#### DATA SHOWN

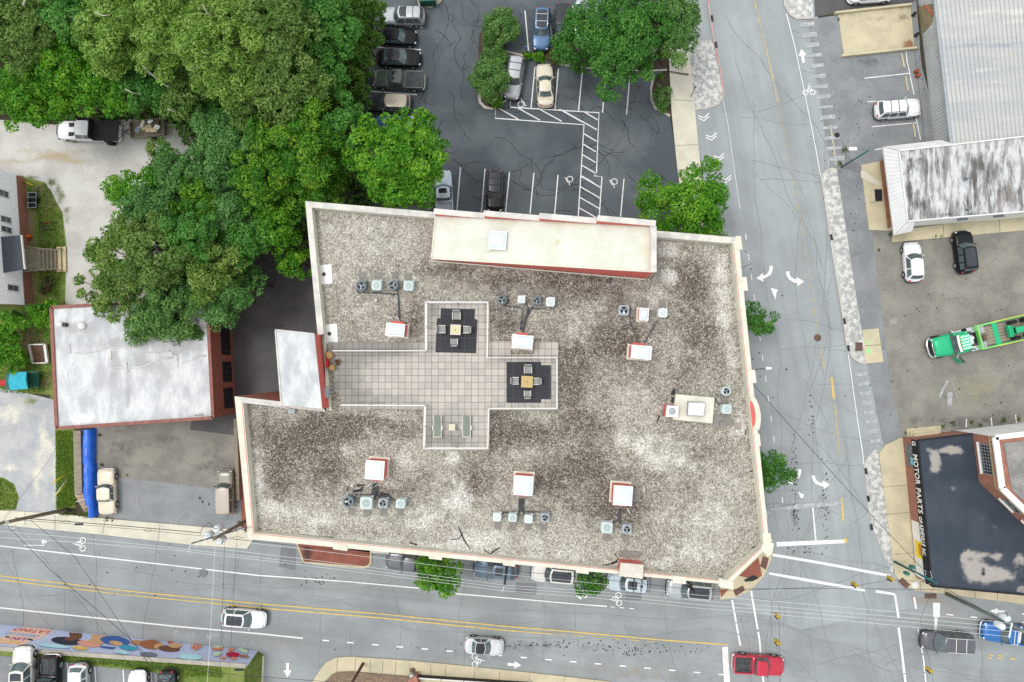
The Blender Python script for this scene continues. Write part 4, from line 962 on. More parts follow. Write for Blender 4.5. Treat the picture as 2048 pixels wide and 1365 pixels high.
# stepping slabs
SL=[(724,551,'behind the leftmost dark air conditioner'),(756,551,'behind the second air conditioner of the north-west row'),(790,551,'behind the third air conditioner of the north-west row'),(816,553,'behind the rightmost air conditioner of the north-west row'),(820,597,'below the rightmost air conditioner of the north-west row'),
(858,558,'west-most of the stray slabs south of the penthouse'),(885,571,'second stray slab south of the penthouse roof'),(916,574,'pale stray slab in the middle of the loose row above the terrace'),(945,574,'fourth of the stray slabs above the terrace'),(973,576,'pale stray slab above the terrace\'s upper right corner'),
(1006,578,'behind the round grey air conditioner of the centre row'),(1043,581,'behind the small white air conditioner of the centre row'),(1075,582,'behind the dark air conditioner of the centre row'),(1101,584,'behind the white air conditioner ending the centre row'),(1267,628,'between the grey air conditioner and the smallest skylight'),(1310,628,'between the smallest skylight and the white-topped air conditioner'),(1325,607,'behind the white-topped air conditioner'),(1287,614,'against the top edge of the smallest skylight'),(1450,802,'between the two air conditioners by the east parapet'),
(703,1024,'below the blue-grey round air conditioner'),(734,1026,'below the large pale air conditioner of the south-west row'),(767,1025,'below the small grey air conditioner of the south-west row'),(801,1025,'below the small pale air conditioner ending the south-west row'),(995,1052,'below the leftmost air conditioner of the south centre row'),(1026,1053,'below the second air conditioner of the south centre row'),(1057,1054,'below the third air conditioner of the south centre row'),(1087,1056,'below the grey air conditioner ending the south centre row'),(1213,1075,'below the large pale air conditioner of the south-east pair'),(1253,1078,'below the small grey air conditioner of the south-east pair'),
(1273,983,'right of the south-east skylight, upper of two'),(1273,997,'right of the south-east skylight, lower of two'),(1245,1108,'left of the three slabs above the chimney'),(1260,1109,'middle of the three slabs above the chimney'),(1275,1110,'right of the three slabs above the chimney'),
(1434,836,'upper left of the slab pile below the east air conditioners'),(1432,849,'lower left of the slab pile below the east air conditioners'),(1447,836,'upper middle of the slab pile below the east air conditioners'),(1446,851,'lower middle of the slab pile by the hatch'),(1455,838,'tilted slab lying across the pile below the east air conditioners'),(1461,844,'second tilted slab overlapping the pile near the east parapet'),(1475,853,'pinkish slab at the right end of the pile near the east parapet')]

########

:: GIVEN PROBLEM ::
Reproduce the data above in full, exactly as it is, with the pictures left out.

:: THE OUTPUT ::
The Blender Python script for this scene continues. Write part 4, from line 962 on. More parts follow. Write for Blender 4.5. Treat the picture as 2048 pixels wide and 1365 pixels high.
# stepping slabs
SL=[(724,551,'behind the leftmost dark air conditioner'),(756,551,'behind the second air conditioner of the north-west row'),(790,551,'behind the third air conditioner of the north-west row'),(816,553,'behind the rightmost air conditioner of the north-west row'),(820,597,'below the rightmost air conditioner of the north-west row'),
(858,558,'west-most of the stray slabs south of the penthouse'),(885,571,'second stray slab south of the penthouse roof'),(916,574,'pale stray slab in the middle of the loose row above the terrace'),(945,574,'fourth of the stray slabs above the terrace'),(973,576,'pale stray slab above the terrace\'s upper right corner'),
(1006,578,'behind the round grey air conditioner of the centre row'),(1043,581,'behind the small white air conditioner of the centre row'),(1075,582,'behind the dark air conditioner of the centre row'),(1101,584,'behind the white air conditioner ending the centre row'),(1267,628,'between the grey air conditioner and the smallest skylight'),(1310,628,'between the smallest skylight and the white-topped air conditioner'),(1325,607,'behind the white-topped air conditioner'),(1287,614,'against the top edge of the smallest skylight'),(1450,802,'between the two air conditioners by the east parapet'),
(703,1024,'below the blue-grey round air conditioner'),(734,1026,'below the large pale air conditioner of the south-west row'),(767,1025,'below the small grey air conditioner of the south-west row'),(801,1025,'below the small pale air conditioner ending the south-west row'),(995,1052,'below the leftmost air conditioner of the south centre row'),(1026,1053,'below the second air conditioner of the south centre row'),(1057,1054,'below the third air conditioner of the south centre row'),(1087,1056,'below the grey air conditioner ending the south centre row'),(1213,1075,'below the large pale air conditioner of the south-east pair'),(1253,1078,'below the small grey air conditioner of the south-east pair'),
(1273,983,'right of the south-east skylight, upper of two'),(1273,997,'right of the south-east skylight, lower of two'),(1245,1108,'left of the three slabs above the chimney'),(1260,1109,'middle of the three slabs above the chimney'),(1275,1110,'right of the three slabs above the chimney'),
(1434,836,'upper left of the slab pile below the east air conditioners'),(1432,849,'lower left of the slab pile below the east air conditioners'),(1447,836,'upper middle of the slab pile below the east air conditioners'),(1446,851,'lower middle of the slab pile by the hatch'),(1455,838,'tilted slab lying across the pile below the east air conditioners'),(1461,844,'second tilted slab overlapping the pile near the east parapet'),(1475,853,'pinkish slab at the right end of the pile near the east parapet')]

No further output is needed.